| |
New
Forms of Collective Housing in Europe edited
by arc en rêve centre d'architecture
Birkhäuser, 2009
Hardcover, 296 pages
Following previous exhibitions at
the arc
en rêve centre d'architecture in Bordeaux, France
-- most notably Rem Koolhaas's Mutations and Voisins
- Voisines, which focused on new forms of individual
dwellings -- their Collective Housing exhibition
and accompanying book collects notable projects but also
asks difficult questions. This is not just eye candy. Perhaps
in response to their exhibition on single-family houses,
the museum asks if sustainable development today equals
a resurgence of collective housing in urban locales. Naturally
they ask about the form these projects take, but they also
inquire into the relationship between the individual and
the collective.
The book tackles these questions
in a myriad of ways. Photos by Marco
Bohr, Aurore
Valade, Marja
Pirilä, and others at the book's beginning reveal
what is missing from most architectural photography (the
projects in this book included), people. These provoke questions
of the individual's place within places of collectivity,
but naturally they cannot provide answers. Essays by philosophers,
geographers, sociologists, and even scientists continue
their inquiry, though their diversity of messages makes
it clear that answers are not what are needed; it is more
questions.
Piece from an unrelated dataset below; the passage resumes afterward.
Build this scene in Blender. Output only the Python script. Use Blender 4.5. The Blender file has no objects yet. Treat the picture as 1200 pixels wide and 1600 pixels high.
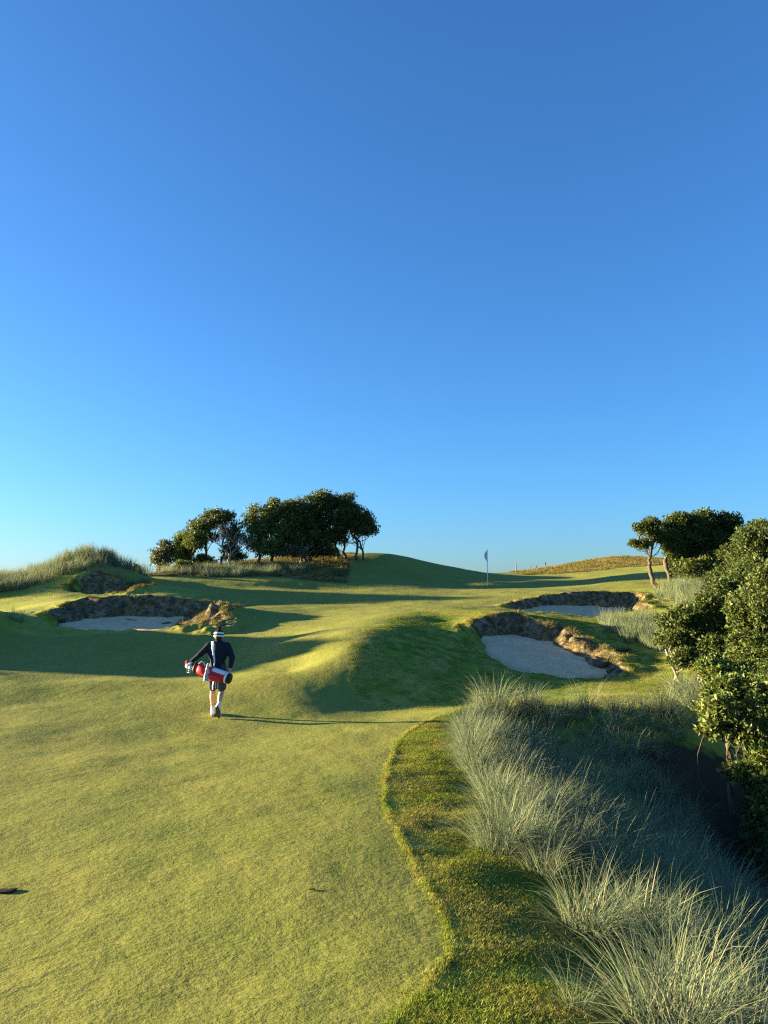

The 45 projects that follow can be seen as 45
answers, or they can be seen as questions. In other words,
not only is each project particular to its own conditions
-- negating the possibility of universal solutions -- each
design is just one solution of many that could occur in
response to the same conditions. Or to further clarify,
each project provokes more questions via its existence.
One example is this
week's dose, the e_3 project in Berlin by Kaden
+ Klingbeil. It takes an infill site and manages to
make corner units of its full-floor dwellings. In the process
it activates the space of movement from street to apartment,
potentially making sites of communal interaction that other
design responses might not afford. If successful, should
this design become a template for other sites where communal
interaction is desired? Or should a more ambitious project
like Markus
Pernthaler's Rondo in Graz be a more appropriate model
for communal life, a building where all aspects of shared
life take place in one building? Of course, there is not
one answer to any question concerning the design of collective
housing. But inquiries at the level of philosophy, photography,
criticism, and architecture are helpful in developing considered
and suitable responses. Like the cities they occupy, new
forms of collective housing is an ongoing project that unfolds
and informs over time.
The 45 projects included in the exhibition
and book were completed between 2003 and 2008. Their documentation
in this large-format book is through black-and-white photographs
and drawings for each building. With color photographs and
essays bookending the projects (critical essays and color
plates for the 45 projects end the book), the room left
for the projects is not enough. Most buildings receive only
two pages for photos and drawings, with two pages for title
and text; these last could have been combined to make more
room for imagery. Regardless, this is a well-done and beautiful
collection of notable and lesser-known buildings by a range
of architects in a range of European countries.